Aujourd’hui, le siège de la mairie d’Edéa II est plus qu’un mouvement social. C’est le tribunal de la dernière chance où des fonctionnaires locaux, poussés à bout, jugent, par leur présence obstinée, ceux qui sont censés les diriger. La crise est désormais ouverte. Elle ne prendra fin que lorsque les comptes de la commune auront été mis à nu, et la dignité des agents, enfin, restaurée par des actes.

De cette séquence de tensions, une évidence s’impose avec la rigueur des faits : la crise qui paralyse la mairie d’Edéa IIᵉ n’est ni accidentelle ni conjoncturelle. Elle est le produit d’une défaillance structurelle de la gouvernance locale, où l’absence de mécanismes de prévention, de traçabilité financière et de dialogue social continu a laissé s’accumuler les frustrations jusqu’au point de rupture.

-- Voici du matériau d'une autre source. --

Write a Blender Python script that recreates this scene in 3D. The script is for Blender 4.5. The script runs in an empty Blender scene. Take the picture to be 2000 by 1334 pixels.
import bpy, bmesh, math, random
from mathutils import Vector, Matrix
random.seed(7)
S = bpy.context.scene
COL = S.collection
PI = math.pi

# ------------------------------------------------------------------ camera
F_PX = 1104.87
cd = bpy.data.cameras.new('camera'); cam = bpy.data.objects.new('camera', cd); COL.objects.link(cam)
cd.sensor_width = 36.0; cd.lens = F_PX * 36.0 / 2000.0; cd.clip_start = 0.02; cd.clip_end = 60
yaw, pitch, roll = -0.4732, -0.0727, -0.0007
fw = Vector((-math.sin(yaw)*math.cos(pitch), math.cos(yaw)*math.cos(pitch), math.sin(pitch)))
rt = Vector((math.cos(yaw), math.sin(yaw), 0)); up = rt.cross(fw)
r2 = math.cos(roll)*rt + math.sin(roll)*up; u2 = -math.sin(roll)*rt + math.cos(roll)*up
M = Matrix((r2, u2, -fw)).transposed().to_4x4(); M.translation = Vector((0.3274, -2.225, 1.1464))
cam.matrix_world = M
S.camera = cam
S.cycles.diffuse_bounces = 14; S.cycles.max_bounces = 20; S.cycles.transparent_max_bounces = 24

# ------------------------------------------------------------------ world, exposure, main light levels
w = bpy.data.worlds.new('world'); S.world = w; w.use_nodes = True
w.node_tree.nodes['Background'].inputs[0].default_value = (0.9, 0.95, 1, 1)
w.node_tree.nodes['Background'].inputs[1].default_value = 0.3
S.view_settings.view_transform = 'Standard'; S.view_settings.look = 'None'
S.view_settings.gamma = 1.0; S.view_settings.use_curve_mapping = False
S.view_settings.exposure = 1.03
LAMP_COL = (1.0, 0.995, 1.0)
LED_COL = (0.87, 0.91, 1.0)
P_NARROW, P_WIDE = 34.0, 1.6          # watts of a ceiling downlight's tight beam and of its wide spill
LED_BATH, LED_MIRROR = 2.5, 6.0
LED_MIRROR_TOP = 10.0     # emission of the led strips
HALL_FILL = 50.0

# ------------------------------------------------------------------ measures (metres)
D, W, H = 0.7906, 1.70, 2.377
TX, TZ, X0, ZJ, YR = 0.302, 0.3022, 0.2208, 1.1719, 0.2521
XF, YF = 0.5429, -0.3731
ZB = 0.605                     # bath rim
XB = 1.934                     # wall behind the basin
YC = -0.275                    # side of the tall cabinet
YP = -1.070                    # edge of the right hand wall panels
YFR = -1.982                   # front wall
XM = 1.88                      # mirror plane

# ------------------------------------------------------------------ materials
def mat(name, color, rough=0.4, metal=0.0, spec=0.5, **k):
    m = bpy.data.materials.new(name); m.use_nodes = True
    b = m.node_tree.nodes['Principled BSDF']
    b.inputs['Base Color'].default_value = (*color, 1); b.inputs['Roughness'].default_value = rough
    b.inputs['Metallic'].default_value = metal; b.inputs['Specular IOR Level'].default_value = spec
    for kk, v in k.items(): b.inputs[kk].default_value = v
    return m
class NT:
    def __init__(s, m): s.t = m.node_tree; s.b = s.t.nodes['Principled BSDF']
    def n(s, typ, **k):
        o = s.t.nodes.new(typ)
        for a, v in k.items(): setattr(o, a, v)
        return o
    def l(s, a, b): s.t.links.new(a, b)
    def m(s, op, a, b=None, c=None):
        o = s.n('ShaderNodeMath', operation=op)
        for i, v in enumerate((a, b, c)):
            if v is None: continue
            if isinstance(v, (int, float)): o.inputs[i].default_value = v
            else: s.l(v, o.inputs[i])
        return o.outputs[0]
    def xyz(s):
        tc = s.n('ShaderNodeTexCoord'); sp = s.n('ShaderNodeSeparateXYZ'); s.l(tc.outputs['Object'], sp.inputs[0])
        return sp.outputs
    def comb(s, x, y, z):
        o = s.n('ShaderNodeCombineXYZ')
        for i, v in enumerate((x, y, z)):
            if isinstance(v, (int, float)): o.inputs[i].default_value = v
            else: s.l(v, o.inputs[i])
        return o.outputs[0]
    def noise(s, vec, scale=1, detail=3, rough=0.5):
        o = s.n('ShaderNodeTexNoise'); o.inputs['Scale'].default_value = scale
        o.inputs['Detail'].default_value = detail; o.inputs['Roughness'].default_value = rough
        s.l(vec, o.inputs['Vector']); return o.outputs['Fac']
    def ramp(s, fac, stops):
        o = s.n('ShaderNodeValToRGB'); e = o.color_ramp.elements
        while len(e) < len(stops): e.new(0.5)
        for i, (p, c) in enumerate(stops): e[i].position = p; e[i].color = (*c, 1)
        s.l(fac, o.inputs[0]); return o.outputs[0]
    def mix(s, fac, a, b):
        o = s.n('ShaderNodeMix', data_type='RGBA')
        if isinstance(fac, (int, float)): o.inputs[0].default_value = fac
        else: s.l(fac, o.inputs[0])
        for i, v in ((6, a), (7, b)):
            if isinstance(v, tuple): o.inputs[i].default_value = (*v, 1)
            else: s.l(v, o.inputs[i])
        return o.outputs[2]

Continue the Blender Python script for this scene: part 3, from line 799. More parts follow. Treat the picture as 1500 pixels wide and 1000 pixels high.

Les arguments des uns et des autres, aussi recevables soient-ils, ne sauraient occulter l’essentiel : un employeur public ne peut durablement invoquer les contraintes systémiques pour différer un droit fondamental sans en assumer la responsabilité politique et administrative. Tant que la question salariale ne sera pas traitée dans un cadre transparent, assorti d’engagements vérifiables et de contrôles effectifs de la tutelle, le conflit restera latent, prêt à resurgir. À Edéa IIᵉ, la grève n’est donc pas un épiphénomène ; elle est le symptôme d’un modèle de gestion arrivé à ses limites.